Caliente Comment by Caliente on August 14, 2009 at 7:02am
This is becoming important as companies move east of the "core"
Caliente Comment by Caliente on July 6, 2009 at 2:07pm
vertical pugh clauses also can be written to release all depths above and below not only the deepest well drilled, but fine tuned to read release above and below the deepest producing formation.
It's all a matter of contract; and there is freedom of contract.
Horseshoe Girl - a1 Comment by Horseshoe Girl - a1 on July 6, 2009 at 12:07pm
As a Depth Restriction (to reserve shallow rights), actual measurement will suffice, such as "Reserved and excepted from this lease are all depths from the surface of the earth to a depth of 10,400 feet." A Depth Restriction will reserve the shallow rights effective immediately.

A Vertical Pugh Clause, however, should refer to the formation and state stratigraphic equivalency of a relative well, as others responding to this blog have noted. When worded accordingly, the Pugh Clause will release all depths that are 100 feet below the deepest depth drilled upon the expiration date of the Primary Term of the Lease.

In other words, shallow depths can be reserved from the date of the lease, whereas deeper depths reserved via a Vertical Pugh Clause revert back to the Lessor after the lease expires. You can lease a reserved shallow depth next month, but you cannot lease below HNVL Shale until your current lease has expired. This is generally how it works. As always, there is more than one way to skin a cat, so if your neighbor's wife's cousin's brother-in-law's great uncle signed a lease(s) that worked differently then so be it. (For example if the great uncle executed a "TOP-LEASE" that would change the rules of the conventional rule of thumb -- necessity is not just the mother of invention, for O&G's its the mother of loopholes as well.)
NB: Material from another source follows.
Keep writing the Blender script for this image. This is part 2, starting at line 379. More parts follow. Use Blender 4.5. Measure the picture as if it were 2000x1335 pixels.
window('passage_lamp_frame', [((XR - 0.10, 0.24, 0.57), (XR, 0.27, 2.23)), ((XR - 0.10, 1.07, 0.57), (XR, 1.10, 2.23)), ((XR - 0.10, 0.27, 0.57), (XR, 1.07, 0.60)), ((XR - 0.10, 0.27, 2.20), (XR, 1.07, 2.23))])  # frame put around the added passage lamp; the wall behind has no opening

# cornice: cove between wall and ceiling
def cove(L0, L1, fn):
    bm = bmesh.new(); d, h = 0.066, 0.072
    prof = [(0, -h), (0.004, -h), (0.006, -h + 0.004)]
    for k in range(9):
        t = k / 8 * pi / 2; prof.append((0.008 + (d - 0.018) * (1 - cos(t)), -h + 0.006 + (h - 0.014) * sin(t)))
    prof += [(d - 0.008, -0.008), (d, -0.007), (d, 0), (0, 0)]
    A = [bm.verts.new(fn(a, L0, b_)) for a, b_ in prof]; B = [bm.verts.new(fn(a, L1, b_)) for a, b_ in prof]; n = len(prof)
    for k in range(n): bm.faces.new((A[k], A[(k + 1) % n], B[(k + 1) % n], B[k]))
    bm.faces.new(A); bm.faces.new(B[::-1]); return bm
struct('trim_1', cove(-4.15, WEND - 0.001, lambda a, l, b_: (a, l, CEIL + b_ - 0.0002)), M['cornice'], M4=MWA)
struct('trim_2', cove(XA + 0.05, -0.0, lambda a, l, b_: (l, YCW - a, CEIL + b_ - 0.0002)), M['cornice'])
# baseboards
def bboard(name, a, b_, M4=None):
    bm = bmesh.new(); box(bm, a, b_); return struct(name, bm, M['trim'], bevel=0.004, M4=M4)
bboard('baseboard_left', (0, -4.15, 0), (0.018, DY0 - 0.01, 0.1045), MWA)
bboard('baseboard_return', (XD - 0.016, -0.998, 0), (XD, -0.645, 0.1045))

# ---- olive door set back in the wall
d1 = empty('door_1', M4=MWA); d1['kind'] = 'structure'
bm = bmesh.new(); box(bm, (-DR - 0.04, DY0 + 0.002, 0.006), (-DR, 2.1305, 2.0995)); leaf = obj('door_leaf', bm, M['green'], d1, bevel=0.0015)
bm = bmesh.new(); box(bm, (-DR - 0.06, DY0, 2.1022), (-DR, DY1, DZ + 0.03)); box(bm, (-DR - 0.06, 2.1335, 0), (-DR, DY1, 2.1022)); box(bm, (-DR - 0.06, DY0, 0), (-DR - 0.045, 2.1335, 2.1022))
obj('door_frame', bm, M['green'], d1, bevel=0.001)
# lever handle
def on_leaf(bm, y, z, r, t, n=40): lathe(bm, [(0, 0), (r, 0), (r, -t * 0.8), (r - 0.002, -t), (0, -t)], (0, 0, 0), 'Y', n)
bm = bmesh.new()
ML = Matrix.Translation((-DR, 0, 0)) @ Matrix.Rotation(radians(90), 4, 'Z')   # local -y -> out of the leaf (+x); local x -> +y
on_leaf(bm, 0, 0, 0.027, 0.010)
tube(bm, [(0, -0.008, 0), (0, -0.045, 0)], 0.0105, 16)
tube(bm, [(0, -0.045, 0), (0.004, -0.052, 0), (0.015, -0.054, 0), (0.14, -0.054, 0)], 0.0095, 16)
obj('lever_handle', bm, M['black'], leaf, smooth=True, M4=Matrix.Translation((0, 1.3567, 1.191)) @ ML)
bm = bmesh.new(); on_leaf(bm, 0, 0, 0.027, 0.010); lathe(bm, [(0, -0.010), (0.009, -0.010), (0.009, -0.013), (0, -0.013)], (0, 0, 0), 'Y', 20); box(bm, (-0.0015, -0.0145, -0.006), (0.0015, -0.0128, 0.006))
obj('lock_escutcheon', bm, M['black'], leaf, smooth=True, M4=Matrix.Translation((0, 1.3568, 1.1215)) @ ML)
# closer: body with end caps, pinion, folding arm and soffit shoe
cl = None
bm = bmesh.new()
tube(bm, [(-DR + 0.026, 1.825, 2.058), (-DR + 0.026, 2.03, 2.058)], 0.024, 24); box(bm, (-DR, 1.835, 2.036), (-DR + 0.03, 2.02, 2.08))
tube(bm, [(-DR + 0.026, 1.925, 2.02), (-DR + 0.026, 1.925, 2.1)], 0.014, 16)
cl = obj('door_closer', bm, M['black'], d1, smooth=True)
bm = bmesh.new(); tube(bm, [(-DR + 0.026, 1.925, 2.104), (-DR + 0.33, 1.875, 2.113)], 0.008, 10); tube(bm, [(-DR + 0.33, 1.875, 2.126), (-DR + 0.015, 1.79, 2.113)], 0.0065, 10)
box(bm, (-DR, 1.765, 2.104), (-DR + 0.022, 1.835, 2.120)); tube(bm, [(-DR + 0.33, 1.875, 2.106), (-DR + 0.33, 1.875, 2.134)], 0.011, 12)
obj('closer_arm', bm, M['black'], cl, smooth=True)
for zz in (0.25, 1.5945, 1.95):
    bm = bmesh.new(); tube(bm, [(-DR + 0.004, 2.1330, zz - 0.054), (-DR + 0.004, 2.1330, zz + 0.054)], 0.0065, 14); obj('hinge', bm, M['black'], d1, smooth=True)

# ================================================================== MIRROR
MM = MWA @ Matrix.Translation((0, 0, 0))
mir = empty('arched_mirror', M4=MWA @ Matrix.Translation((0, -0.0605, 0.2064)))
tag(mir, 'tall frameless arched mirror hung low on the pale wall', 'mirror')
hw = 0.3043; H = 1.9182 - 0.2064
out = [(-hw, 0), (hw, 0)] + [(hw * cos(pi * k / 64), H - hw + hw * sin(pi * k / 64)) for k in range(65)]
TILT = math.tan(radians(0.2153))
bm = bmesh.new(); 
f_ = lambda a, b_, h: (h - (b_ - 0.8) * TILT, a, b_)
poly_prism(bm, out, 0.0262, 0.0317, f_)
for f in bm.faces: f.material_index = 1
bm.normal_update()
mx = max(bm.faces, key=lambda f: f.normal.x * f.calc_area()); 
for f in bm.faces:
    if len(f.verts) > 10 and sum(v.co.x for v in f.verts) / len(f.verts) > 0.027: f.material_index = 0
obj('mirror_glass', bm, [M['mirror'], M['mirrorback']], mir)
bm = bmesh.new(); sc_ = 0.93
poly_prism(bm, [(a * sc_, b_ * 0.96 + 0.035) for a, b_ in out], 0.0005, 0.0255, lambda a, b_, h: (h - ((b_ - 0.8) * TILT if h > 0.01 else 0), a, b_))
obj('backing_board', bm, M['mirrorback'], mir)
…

Also, just because a clause is labeled as a "DEPTH RESTRICTION CLAUSE" does not mean that it is NOT a Vertical Pugh Clause. The verbage concerning "100' feet below deepest depth drilled" being released upon the the expiration date of the lease is what makes the clause a Pugh Clause. How the clause is written, NOT how it is labled, is the trump card. Beware of this and read through and understand your clauses and addendum clauses as they are written. I hope this is helpful.
Caliente Comment by Caliente on July 2, 2009 at 4:42pm
I have probably more questions/concerns than answers. I had thought about this very topic and discussed it last summer when all this started getting hot. My initial thought was definitely, I'm leasing each producible formation. I'm not just giving the formations away. Second, I considered leasing shallower depths early on and just waiting on the deeper rights. Third, then I became concerned that may hurt me in negotiations on deeper rights. Fourth, there are issues of implied warranties against interference. So, If I lease CV first and then HS, CV holder has priority rights to surface (assuming no surface lease). So, a subrogation of that right would have to be included. If I lease HS first, then CV, well, the HS surface rights will prime the second lease and the CV lessee will acknolwedge that in the lease of CV. In addition to surface rights, there may be subsurface interference issues; I don't know---need some "formation" experts.
Skip Peel- Independent Landman Comment by Skip Peel- Independent Landman on July 2, 2009 at 3:54pm
king john. I think it's not a question of "can the surface be shared by multiple operators to fully develop varying formations?" It's a question of "will they have disputes and how are those disputes handled". In other words, you don't leave that issue up to interpretation. You need specific language in a lease to avoid it. If possible.
The_Baron Comment by The_Baron on July 2, 2009 at 3:51pm
Still have a place to put the rig. However, directional drilling is more expensive, it is normally used to drill under water bodies (lakes & rivers). The best way is to place the rig as close to where your target is.
king john Comment by king john on July 2, 2009 at 3:40pm
with directional drilling wouldnt the surface issue be somewhat a mute point, im not talking horizontal, but kick out drilling.
The_Baron Comment by The_Baron on July 2, 2009 at 3:33pm
Skip, When the smaller operators do leasing they tend to already know what we are going after. A geologist didn't just throw a dart at a map, they have looked at a specific formation and determined where they want to drill. Granted, the more we can lease (verticaly) the better. We were involved in a well about a year ago, the cotton valley tested wet, but they were able to come up and produce out of the Hosston. It wasn't a great well, but it sure beat P&A.